Forget the low hum of Netflix’s sober, slow-paced “Conversations with a Killer,” the Tarantino-esque trailer for a new Ted Bundy biopic seems to say. Audience’s stylish first look at “Extremely Wicked, Shockingly Evil and Vile” is laden with guitar riffs, jittering Impact font and, at one point, an actual wink to the camera.
Stars Zac Efron and Lily Collins filmed “Extremely Wicked” in Cincinnati and northern Kentucky in January and February 2018. Efron, whose Disney bona fides suit a vain, clean-cut serial killer with a knack for avoiding punishment, plays the murderer. Collins plays girlfriend Elizabeth Kloepfer, who began a turbulent six-year relationship with Bundy in 1969.
“When I felt his love, I was on top of the world,” she wrote in her autobiography. “When I felt nothing from Ted, I felt that I was nothing.”
His dozens of known crimes against young women, which included sexual assault, murder and necrophilia, would begin during their relationship. According to her autobiography, Kloepfer long nursed suspicions her boyfriend was connected to disappearances and homicides in their area but hesitated to share them.
She called police for the first time in ’74 and was dismissed; when she called again in ’75, the information she provided helped ensure his arrest on suspicion of kidnapping later that year.
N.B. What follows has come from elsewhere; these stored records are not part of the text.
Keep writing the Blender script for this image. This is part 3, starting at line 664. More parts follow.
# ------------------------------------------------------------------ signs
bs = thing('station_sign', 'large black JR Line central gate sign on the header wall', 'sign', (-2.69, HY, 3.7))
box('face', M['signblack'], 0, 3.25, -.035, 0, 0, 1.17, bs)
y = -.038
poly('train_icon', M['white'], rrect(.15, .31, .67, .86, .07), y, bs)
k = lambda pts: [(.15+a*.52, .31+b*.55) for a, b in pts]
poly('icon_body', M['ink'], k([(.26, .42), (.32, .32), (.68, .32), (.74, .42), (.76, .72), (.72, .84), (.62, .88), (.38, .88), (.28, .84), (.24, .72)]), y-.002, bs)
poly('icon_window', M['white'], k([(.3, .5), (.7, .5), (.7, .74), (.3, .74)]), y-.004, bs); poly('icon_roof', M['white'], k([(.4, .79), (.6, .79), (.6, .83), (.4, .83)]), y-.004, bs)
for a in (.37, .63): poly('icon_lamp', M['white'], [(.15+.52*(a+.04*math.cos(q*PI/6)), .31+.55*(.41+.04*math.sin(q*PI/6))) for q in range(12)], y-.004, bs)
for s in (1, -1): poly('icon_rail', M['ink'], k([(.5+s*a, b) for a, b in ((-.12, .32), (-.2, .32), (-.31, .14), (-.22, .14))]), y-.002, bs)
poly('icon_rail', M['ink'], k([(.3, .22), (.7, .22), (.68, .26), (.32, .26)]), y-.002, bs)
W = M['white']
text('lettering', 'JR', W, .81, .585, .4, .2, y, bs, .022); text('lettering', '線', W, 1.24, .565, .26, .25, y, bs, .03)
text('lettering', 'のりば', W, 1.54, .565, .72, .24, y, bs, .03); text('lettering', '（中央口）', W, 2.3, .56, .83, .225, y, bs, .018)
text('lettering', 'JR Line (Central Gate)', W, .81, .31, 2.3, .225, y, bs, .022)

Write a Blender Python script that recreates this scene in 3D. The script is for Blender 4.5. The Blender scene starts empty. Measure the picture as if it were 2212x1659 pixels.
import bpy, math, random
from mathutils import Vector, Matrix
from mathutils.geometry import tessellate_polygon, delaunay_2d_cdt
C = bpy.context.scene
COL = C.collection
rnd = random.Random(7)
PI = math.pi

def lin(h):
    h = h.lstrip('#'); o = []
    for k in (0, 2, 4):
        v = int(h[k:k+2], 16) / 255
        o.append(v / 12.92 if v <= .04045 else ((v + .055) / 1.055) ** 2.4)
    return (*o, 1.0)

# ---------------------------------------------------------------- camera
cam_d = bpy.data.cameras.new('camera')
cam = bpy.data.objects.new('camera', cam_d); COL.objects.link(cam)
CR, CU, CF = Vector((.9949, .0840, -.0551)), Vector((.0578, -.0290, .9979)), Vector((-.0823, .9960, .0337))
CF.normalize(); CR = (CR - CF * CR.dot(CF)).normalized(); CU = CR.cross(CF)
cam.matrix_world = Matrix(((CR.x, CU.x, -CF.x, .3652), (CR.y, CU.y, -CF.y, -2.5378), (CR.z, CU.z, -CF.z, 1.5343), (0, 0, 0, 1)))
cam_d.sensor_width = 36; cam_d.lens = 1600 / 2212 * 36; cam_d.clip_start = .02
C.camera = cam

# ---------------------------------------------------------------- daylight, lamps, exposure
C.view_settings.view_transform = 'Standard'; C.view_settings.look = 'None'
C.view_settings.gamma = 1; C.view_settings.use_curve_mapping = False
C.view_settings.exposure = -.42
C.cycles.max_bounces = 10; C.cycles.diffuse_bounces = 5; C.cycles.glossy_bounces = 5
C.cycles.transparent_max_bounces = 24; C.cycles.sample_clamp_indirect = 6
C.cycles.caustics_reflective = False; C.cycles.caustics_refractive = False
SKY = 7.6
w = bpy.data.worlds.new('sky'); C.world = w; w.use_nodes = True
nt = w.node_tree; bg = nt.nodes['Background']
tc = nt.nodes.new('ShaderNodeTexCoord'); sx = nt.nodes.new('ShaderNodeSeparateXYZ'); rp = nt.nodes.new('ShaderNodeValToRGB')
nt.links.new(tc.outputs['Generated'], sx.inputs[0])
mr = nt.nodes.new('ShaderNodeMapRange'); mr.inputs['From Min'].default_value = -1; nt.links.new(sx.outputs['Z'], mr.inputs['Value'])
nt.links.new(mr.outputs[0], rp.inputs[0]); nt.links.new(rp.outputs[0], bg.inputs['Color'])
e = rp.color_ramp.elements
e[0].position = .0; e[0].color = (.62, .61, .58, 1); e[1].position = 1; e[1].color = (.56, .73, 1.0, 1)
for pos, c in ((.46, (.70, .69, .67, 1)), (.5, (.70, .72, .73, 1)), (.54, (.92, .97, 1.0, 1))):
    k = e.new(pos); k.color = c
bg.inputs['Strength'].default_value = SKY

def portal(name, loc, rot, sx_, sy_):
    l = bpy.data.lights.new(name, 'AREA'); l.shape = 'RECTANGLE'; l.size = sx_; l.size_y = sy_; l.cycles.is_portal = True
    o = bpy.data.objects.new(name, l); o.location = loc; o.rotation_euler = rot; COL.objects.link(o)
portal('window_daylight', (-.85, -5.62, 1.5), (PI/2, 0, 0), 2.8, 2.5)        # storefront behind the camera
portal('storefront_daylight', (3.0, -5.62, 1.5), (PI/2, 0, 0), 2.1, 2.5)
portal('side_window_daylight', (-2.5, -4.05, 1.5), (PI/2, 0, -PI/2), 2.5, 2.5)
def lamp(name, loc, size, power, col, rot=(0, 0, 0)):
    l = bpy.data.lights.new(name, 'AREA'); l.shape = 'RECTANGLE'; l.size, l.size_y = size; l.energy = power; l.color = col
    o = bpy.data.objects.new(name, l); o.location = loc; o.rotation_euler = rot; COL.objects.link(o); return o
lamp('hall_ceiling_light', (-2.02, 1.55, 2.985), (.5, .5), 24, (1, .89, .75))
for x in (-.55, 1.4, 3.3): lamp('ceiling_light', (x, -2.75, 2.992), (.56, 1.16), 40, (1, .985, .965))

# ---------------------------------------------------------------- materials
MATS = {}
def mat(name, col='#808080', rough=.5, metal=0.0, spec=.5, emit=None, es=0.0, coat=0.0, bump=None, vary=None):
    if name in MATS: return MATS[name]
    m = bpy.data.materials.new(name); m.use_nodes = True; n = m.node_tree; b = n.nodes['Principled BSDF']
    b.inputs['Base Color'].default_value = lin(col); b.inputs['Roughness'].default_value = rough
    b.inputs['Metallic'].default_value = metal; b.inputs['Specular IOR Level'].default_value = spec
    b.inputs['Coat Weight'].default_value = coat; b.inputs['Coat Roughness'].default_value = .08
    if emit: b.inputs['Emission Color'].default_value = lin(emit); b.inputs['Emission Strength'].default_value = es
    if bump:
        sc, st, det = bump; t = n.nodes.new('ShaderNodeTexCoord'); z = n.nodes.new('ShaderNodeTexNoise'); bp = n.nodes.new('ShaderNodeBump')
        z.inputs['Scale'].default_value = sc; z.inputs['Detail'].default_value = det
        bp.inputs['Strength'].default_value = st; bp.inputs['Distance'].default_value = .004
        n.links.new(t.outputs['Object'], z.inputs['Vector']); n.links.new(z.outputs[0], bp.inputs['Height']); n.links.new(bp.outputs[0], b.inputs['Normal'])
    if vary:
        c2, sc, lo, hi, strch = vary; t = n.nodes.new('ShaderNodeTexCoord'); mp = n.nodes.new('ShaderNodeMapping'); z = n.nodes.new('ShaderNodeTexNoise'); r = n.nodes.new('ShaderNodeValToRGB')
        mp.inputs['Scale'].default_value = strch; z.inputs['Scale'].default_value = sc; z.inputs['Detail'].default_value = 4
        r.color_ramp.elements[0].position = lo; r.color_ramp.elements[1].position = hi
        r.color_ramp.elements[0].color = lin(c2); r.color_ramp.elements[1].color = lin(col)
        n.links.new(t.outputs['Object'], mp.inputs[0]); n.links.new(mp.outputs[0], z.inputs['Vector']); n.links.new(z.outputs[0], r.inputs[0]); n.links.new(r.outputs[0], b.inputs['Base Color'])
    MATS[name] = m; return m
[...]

That wasn’t the end of the drama. Bundy would more than once escape from authorities. When he did stand trial, his showman-like persona and the gruesome nature of his crimes captivated audiences across the country.
By the look of the preview, “Extremely Wicked” frames its story in that operatic light: Love, murder, betrayal and a media circus.
The film will premiere Saturday at the Sundance Film Festival.